Lithuanian journalist

  09 June 2016    Read: 1636
Lithuanian journalist
The name of Lithuanian citizen Audrys Antanaitis has been excluded from the list of undesirable people of the Azerbaijani Foreign Ministry the ministry told.
A citizen of the Republic of Lithuania, deputy chairman of the Union of Journalists of Lithuania, editor-in-chief of “Alkas” internet portal Audrys Antanaitis was included in the list of undesirable people of the Azerbaijani foreign ministry for making an illegal visit to the Azerbaijani territories occupied by Armenia.

Audrys Antanaitis has appealed to the Azerbaijani foreign ministry with a request to exclude his name from the list.

In his letter confessing that he paid an illegal and intentional visit to the occupied territories of Azerbaijan by Armenia along with cameraman Arunas Sartanavichyus on May 7-10 without notifying the Azerbaijani side in advance, Audrys Antanaitis expressed his apology to the government and people of Azerbaijan for his unauthorized visit to the occupied territories of Azerbaijan.

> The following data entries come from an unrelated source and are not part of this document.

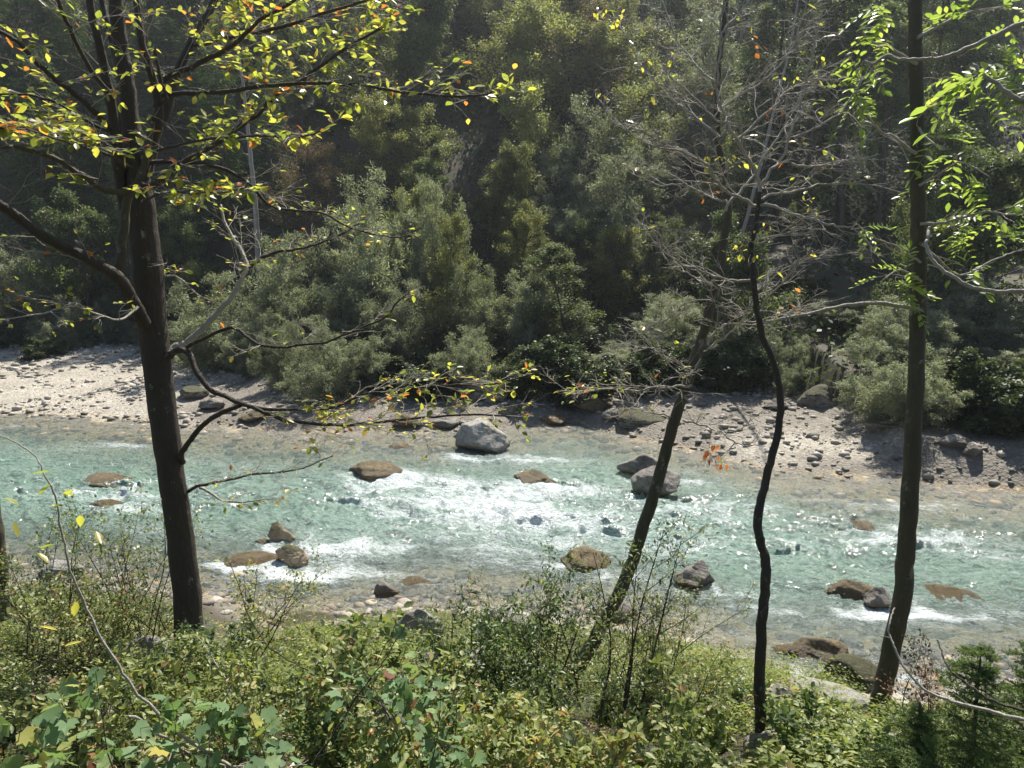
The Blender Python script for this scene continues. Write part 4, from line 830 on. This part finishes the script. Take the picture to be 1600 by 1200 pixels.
# --- the thin bent trunk
YW = 4.75; base = P(1182, 1225, YW); base[2] = float(T(base[0], base[1])) - .12
wt = Tree('bent_tree', 'thin dark trunk with a double bend left of the right trunk', 'tree', base, M['bark_dark'], M['twig'], M['beech_leaf'], 3)
def wl(L, Y0, Y1, w0, w1, **k): return wt.limb(pathY(L, Y0, Y1), w0 * YW * PX / 2, w1 * YW * PX / 2, **k)
wl([(1180, 1270), (1182, 1200), (1184, 1120), (1188, 1040), (1196, 965), (1200, 905), (1200, 870), (1192, 845), (1187, 815), (1190, 780), (1200, 745), (1210, 700), (1218, 650), (1217, 600), (1207, 560), (1195, 520), (1186, 480), (1178, 440), (1174, 405), (1178, 370), (1184, 335), (1187, 300)], YW, YW + .6, 21, 7.5, name='trunk', sides=12, rough=.03)
for L, y1, w0, w1, lfn in [([(1187, 302), (1178, 270), (1160, 243), (1143, 215), (1132, 185), (1123, 150), (1122, 110), (1126, 60), (1132, 0), (1135, -60)], 5.2, 6, 2.5, .05), ([(1187, 300), (1203, 275), (1228, 250), (1243, 215), (1252, 180), (1262, 140), (1270, 90), (1285, 20)], 5.6, 6, 2, .15), ([(1184, 322), (1160, 312), (1138, 300), (1118, 280), (1098, 262), (1060, 242), (1010, 222), (970, 190)], 5.0, 6, 2, .1),
                           ([(1184, 322), (1215, 330), (1260, 342), (1300, 352), (1330, 360), (1357, 382)], 5.0, 6, 2, .05), ([(1190, 312), (1230, 303), (1280, 291), (1330, 285), (1370, 283)], 5.7, 5, 2, .2), ([(1176, 440), (1140, 437), (1095, 425), (1055, 408), (1035, 380), (1028, 352)], 5.0, 5, 2, .05), ([(1132, 190), (1100, 165), (1065, 130), (1040, 110)], 5.4, 4, 2, .05),
                           ([(1145, 220), (1190, 180), (1220, 150), (1255, 130), (1300, 125)], 5.6, 5, 2, .1), ([(1235, 255), (1290, 258), (1330, 240), (1360, 205)], 5.9, 5, 2, .2), ([(1190, 480), (1230, 450), (1260, 400), (1280, 390)], 5.0, 4, 2, .1), ([(1174, 385), (1205, 378), (1225, 365), (1243, 345)], 4.8, 4, 2, .1), ([(1240, 215), (1290, 190), (1330, 150), (1345, 120)], 5.5, 4, 2, .2)]:
    a = wl(L, YW + .6, y1, w0, w1, wob=.007, mat=M['bark_dark'] if w0 > 7 else M['twig']); wt.sprays(a[0], a[1], .09, .42, lfn * .3, sub=5, flatness=.15, ups=.2, r=.0042)
for px, py, n, tn in [(1240, 118, 5, .75), (1280, 90, 4, .75), (1262, 302, 4, .75), (1262, 320, 4, .75), (1200, 490, 3, .85), (1192, 360, 4, .8), (1213, 168, 4, .97), (1180, 62, 3, .97), (1180, 75, 3, .96), (1180, 395, 3, .7)]:
    wt.connect(P(px, py, 5.2)); wt.leaf(P(px, py, 5.2) + wt.rng.normal(0, .03, (n, 3)), np.array((.2, 0, -.5)), n, .04, .3, np.clip(wt.rng.normal(tn, .03, n), 0, 1))
wt.done()
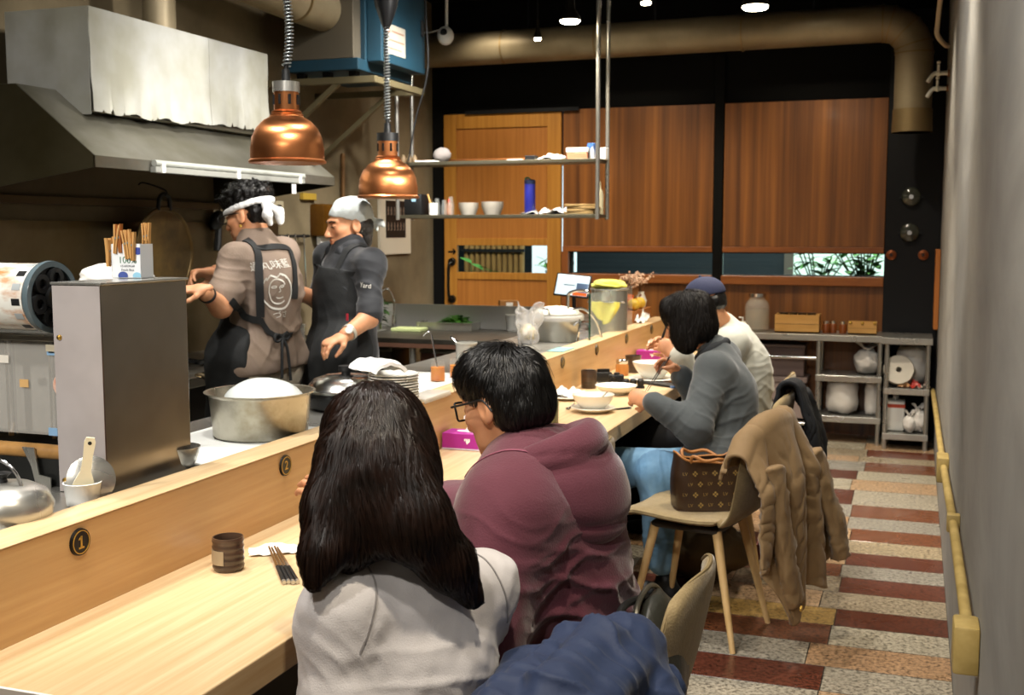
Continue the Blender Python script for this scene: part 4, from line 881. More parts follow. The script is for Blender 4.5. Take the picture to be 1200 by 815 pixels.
p = onx(366, 201, LX - .09); tag(MB().box(-.022, .022, -.05, .05, 0, .012, .004).build('remote_control', m_white, loc=(-3.2, p.y + .02, LZ0 + .128), rot=(.0, .64, .5)), 'small white remote control lying on the hood slope', 'remote control')
tag(MB().cyl((0, 0, 0), (0, 0, Z_C - 2.49), .078, n=32).cyl((0, 0, .55), (0, 0, .57), .081, n=32).cyl((0, 0, .2), (0, 0, .215), .081, n=32).build('chimney_pipe', m_duct, loc=(-3.5, onx(187, 30, -3.5).y, LZ0 + .685)), 'round metal chimney pipe rising from the hood box', 'pipe')
# ---- teal air cleaner on its bracket, with a duct
UX0, UX1, UY0, UY1, UZ0 = -3.68, -3.2, 6.27, 7.05, 2.52
t = thing('air_cleaner', 'big teal metal air cleaner box on a bracket high on the wall', 'air cleaner', (UX0, UY0, UZ0)); w_ = UX1 - UX0; d_ = UY1 - UY0
MB().box(0, w_, 0, d_, 0, .07, .004).build('base_frame', m_teal, t, smooth=0)
MB().box(.0, w_, .1, d_, .07, .9, .004).build('housing', m_teal, t, smooth=0)
MB().box(.03, w_ - .03, -.0, .1, .07, .85, .004).build('inlet_box', M('grey_sheet_metal', '#6b6456', .5, .6), t, smooth=0)
MB().box(w_, w_ + .1, .12, d_ - .01, .06, .86, .006).build('door', m_teal, t, smooth=0)
lb = MB().box(w_ + .1, w_ + .102, .17, .46, .12, .3).build('rating_plate', M('plate_white', '#9a968a', .6), t, smooth=0)
MB().cyl((w_ + .102, .22, .26), (w_ + .103, .22, .26), .018, n=20).box(w_ + .102, w_ + .103, .26, .44, .255, .265).box(w_ + .102, w_ + .103, .2, .44, .2, .21).box(w_ + .102, w_ + .103, .2, .4, .15, .16).build('plate_print', M('faded_print', '#8a6a5a', .6), t, smooth=0)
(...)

Expressing regrets for their one-sided reports on the occupied territories of Azerbaijan, Audrys Antanaitis indicated his intention to visit Azerbaijan in order to deliver to the Lithuanian society more accurate and objective information about Azerbaijan, as well as the Armenia-Azerbaijan conflict.

After considering the Lithuanian journalist’s appeal, his name was excluded from the list of undesirable people of the Azerbaijani foreign ministry.

The Nagorno-Karabakh conflict entered its modern phase when the Armenian SRR made territorial claims against the Azerbaijani SSR in 1988.

A fierce war broke out between Azerbaijan and Armenia over the Nagorno-Karabakh region of Azerbaijan. As a result of the war, Armenian armed forces occupied some 20 percent of Azerbaijani territory which includes Nagorno-Karabakh and seven adjacent districts (Lachin, Kalbajar, Aghdam, Fuzuli, Jabrayil, Gubadli and Zangilan), and over a million Azerbaijanis became refugees and internally displaced people.

The military operations finally came to an end when Azerbaijan and Armenia signed a ceasefire agreement in Bishkek in 1994.

Dealing with the settlement of the Nagorno-Karabakh conflict is the OSCE Minsk Group, which was created after the meeting of the OSCE Ministerial Council in Helsinki on 24 March 1992. The Group’s members include Azerbaijan, Armenia, Russia, the United States, France, Italy, Germany, Turkey, Belarus, Finland and Sweden.

Besides, the OSCE Minsk Group has a co-chairmanship institution, comprised of Russian, US and French co-chairs, which began operating in 1996.

Resolutions 822, 853, 874 and 884 of the UN Security Council, which were passed in short intervals in 1993, and other resolutions adopted by the UN General Assembly, PACE, OSCE, OIC, and other organizations require Armenia to unconditionally withdraw its troops from Nagorno-Karabakh.